Unfortunately, this last line turns out to be auto-critique: as Maher and Charles hop from backwoods America to international holy hot spots and back again. Maher continually flips the script, here using serious questioning not as an end, but a means to immature, unenlightening mockery. It quickly becomes apparent that Maher’s journey is not about finding out what makes religious people tick, but about using the tics of mostly fringe religious people to prop up the thesis Maher came in with. Which is––in a nutshell, but totally without irony––that everyday religious practice will soon result in global apocalypse.

It would be easier to take Maher’s stated project on its face if he, Charles and their editors didn’t insist on undermining the sincerity of the mission at regular intervals with rapid-fire cutaways, usually to either a bit of “ironic” found footage, or to Maher himself, ranting from the back of a moving SUV. Most of the interviews in Religulous, all conducted by Maher, start out almost startlingly strong, with the star’s uncanny knack for cutting directly to the heart of the matter on full display. But whether because his inquisitiveness is in short supply, or because he was never really in the room to learn from his subjects to begin with, Maher almost without fail finds ways to subject his subjects to ridicule. It’s one thing when he and a person of faith get into a debate; it’s frustrating that Maher refuses to give anyone the benefit of the doubt, but at least there’s an honesty to an unmitigated conversation between people who legitimately disagree. The real cruelty comes when Maher is polite (or, at least, not aggressively derisive) in person, but then uses cutaways and/or subtitles to make it clear that we’re supposed to share Maher’s conviction that Religious Person X is a drooling idiot. Maybe this is just part of the rules of the post-reality TV game, but such mean-spirited recontextualization, at least in this case, doesn’t feel like the right path towards a greater filmed truth. It doesn’t even produce footage controversial or incendiary enough to justify the methods by which it was obtained.

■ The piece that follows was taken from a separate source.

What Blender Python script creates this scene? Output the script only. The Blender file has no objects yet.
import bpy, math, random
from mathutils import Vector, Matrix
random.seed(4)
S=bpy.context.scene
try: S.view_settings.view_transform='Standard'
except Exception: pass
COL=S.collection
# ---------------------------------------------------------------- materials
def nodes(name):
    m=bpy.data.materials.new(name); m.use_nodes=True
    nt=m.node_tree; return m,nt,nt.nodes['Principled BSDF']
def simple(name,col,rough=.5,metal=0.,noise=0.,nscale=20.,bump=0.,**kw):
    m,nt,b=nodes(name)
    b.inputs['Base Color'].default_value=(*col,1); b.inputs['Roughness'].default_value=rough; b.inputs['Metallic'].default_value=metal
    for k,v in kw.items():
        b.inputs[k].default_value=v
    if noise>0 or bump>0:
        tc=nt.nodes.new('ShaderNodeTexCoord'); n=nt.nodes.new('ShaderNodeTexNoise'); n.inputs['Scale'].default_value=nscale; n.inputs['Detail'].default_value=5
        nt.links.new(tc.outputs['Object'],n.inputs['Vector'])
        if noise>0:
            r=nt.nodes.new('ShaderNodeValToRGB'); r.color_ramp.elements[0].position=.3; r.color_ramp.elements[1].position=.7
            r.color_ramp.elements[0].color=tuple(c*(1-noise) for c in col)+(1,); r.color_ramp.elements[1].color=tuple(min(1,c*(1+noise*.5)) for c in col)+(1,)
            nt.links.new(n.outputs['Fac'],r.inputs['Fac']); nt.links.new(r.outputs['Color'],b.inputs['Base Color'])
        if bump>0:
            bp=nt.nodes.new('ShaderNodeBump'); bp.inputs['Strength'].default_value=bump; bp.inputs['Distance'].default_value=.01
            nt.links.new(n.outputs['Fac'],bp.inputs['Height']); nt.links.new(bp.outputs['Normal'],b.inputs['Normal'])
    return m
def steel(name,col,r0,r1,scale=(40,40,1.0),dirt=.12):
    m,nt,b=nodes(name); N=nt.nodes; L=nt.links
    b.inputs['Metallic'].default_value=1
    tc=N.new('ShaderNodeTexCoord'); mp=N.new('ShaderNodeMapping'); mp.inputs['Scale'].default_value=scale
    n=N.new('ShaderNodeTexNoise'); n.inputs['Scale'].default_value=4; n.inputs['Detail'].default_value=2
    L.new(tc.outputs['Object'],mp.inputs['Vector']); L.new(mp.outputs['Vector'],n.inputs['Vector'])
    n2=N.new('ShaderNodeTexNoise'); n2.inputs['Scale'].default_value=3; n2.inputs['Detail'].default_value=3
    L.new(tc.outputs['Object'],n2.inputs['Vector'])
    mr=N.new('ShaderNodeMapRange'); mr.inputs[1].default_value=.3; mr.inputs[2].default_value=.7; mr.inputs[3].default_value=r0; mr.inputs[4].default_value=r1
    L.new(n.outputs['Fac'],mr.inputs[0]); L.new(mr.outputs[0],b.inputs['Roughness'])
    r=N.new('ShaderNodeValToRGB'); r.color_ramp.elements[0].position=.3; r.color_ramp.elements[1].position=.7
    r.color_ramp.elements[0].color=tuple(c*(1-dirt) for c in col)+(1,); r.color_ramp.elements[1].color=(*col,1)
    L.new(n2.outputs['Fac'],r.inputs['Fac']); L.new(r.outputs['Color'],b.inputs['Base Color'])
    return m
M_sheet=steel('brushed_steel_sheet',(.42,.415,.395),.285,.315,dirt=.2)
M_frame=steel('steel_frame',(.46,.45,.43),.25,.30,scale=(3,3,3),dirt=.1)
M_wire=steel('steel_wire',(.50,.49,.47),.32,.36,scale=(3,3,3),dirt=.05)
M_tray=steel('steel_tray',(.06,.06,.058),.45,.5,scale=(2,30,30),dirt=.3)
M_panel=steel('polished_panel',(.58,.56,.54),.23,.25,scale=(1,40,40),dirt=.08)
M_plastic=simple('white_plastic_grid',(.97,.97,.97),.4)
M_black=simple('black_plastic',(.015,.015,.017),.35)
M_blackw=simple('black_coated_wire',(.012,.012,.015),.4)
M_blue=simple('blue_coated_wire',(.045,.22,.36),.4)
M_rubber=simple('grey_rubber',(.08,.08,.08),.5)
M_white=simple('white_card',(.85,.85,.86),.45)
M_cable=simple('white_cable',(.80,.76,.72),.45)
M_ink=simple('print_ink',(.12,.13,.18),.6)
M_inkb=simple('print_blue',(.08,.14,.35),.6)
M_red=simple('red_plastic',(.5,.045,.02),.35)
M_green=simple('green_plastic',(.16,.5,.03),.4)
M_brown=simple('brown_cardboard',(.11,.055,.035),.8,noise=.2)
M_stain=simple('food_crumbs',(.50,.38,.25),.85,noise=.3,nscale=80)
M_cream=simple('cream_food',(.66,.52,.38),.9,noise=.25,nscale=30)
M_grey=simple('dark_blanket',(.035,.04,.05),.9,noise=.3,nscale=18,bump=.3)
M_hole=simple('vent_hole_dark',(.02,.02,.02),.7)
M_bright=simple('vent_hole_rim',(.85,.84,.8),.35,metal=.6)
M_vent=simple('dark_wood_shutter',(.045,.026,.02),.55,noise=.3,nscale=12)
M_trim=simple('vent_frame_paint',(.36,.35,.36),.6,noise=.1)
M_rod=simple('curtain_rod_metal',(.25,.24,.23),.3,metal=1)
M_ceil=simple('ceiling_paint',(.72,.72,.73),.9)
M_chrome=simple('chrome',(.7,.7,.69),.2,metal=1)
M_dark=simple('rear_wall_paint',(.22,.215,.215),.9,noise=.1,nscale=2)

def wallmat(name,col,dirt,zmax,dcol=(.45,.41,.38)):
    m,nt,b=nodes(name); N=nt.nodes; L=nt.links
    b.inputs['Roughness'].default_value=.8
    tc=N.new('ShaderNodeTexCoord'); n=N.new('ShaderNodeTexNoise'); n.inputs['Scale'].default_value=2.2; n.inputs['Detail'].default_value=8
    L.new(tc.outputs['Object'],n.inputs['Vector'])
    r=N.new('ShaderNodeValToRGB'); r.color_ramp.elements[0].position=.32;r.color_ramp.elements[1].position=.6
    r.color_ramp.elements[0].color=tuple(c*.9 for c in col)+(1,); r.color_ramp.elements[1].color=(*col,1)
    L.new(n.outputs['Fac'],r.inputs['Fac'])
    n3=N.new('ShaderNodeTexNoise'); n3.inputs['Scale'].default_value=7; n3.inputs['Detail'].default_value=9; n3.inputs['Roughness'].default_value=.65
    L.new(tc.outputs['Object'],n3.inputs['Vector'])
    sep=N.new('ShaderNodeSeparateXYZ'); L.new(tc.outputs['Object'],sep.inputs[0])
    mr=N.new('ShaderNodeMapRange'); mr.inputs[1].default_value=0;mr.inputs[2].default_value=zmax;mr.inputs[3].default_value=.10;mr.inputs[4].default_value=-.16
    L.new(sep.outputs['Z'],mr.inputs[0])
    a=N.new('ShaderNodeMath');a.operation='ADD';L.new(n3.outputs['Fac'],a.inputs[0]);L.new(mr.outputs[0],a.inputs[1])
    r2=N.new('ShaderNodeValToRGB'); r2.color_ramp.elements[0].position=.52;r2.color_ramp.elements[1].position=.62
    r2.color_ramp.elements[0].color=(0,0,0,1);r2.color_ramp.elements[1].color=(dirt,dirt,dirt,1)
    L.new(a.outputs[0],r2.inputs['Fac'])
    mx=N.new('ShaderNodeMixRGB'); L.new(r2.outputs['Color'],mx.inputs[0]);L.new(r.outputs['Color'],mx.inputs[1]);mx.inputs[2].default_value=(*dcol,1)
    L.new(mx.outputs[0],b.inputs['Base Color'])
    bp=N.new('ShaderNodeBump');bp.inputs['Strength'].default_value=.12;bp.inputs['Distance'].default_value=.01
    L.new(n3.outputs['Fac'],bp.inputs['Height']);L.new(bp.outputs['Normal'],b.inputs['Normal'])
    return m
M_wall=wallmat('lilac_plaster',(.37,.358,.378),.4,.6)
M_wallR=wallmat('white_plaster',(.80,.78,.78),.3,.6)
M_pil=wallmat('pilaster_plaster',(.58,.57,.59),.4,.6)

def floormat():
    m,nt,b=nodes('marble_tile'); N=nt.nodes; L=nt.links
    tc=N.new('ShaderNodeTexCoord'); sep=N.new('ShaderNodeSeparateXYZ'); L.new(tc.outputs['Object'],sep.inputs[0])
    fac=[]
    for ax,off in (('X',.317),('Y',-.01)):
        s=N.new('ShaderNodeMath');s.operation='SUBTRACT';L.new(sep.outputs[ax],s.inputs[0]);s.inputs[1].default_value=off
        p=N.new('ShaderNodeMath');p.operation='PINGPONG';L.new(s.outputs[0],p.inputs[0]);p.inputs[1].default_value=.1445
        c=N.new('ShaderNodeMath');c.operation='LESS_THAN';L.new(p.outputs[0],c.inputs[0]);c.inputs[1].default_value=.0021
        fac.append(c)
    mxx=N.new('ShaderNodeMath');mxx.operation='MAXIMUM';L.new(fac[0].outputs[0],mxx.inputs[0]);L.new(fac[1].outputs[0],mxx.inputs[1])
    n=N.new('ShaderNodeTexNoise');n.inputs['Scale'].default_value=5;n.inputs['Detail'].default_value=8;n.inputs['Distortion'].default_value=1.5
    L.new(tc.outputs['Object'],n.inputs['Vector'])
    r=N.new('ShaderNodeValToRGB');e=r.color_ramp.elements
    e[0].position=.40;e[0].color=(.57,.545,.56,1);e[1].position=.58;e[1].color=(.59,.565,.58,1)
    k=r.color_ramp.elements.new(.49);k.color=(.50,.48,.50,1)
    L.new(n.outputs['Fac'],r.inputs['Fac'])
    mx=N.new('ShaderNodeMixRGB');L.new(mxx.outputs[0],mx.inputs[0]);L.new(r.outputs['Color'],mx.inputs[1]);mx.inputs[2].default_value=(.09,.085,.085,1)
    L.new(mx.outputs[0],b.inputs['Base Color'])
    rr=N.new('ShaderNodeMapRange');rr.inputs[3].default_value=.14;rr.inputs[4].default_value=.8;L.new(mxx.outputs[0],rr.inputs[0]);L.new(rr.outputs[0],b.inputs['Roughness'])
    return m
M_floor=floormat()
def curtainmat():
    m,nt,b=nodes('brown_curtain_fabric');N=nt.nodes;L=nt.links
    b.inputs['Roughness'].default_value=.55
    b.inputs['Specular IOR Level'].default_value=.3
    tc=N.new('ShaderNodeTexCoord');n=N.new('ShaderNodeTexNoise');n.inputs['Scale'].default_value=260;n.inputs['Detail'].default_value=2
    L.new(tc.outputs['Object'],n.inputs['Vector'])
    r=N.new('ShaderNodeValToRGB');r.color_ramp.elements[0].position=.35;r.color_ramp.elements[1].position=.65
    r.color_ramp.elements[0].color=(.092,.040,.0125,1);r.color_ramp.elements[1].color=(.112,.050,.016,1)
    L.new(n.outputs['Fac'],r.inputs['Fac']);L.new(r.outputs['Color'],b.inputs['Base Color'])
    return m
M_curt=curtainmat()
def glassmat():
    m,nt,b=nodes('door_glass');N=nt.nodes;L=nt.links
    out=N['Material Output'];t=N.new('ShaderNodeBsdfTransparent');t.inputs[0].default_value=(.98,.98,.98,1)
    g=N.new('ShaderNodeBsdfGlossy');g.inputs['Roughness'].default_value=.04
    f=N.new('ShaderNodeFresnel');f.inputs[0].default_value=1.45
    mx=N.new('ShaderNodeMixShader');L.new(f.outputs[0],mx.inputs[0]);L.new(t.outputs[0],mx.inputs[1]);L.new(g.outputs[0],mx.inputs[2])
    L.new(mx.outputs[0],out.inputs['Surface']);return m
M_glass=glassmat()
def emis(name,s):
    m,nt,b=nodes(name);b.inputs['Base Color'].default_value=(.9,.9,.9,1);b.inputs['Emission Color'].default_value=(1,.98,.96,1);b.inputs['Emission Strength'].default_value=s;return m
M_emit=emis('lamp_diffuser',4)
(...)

In Charles’ Borat, oblivious yokels were set up to believe that they were talking to a journalist, and in Religulous, interviewees are made to look like just as much of a stooge. Let’s say Borat’s biggest crime was offering a society lady a bag of his feces; it’s unspeakably offensive, and yet so gleefully absurd that you can’t really file it as cruelty. Like Borat, Maher approaches each subject as if in a sincere attempt to gather information, and then –– both in the room with his verbal mockery and attacks, and on a super-diegetic level with the cutaways and after-the-fact on-screen titles illuminating what Maher’s thinking in the moment –– turns the situation into an opportunity to gather comedy at the unwitting subject’s expense. While Sacha Baron Cohen’s fake reporter was armed with a faux naivete that essentially let him off the hook morally, even when he was been ejected from a building, Maher telegraphs an extremely hostile self-rightousness about what he’s doing. Either way, it’s still a film in which we’re supposed to cheer for the guy handing out sacks of shit.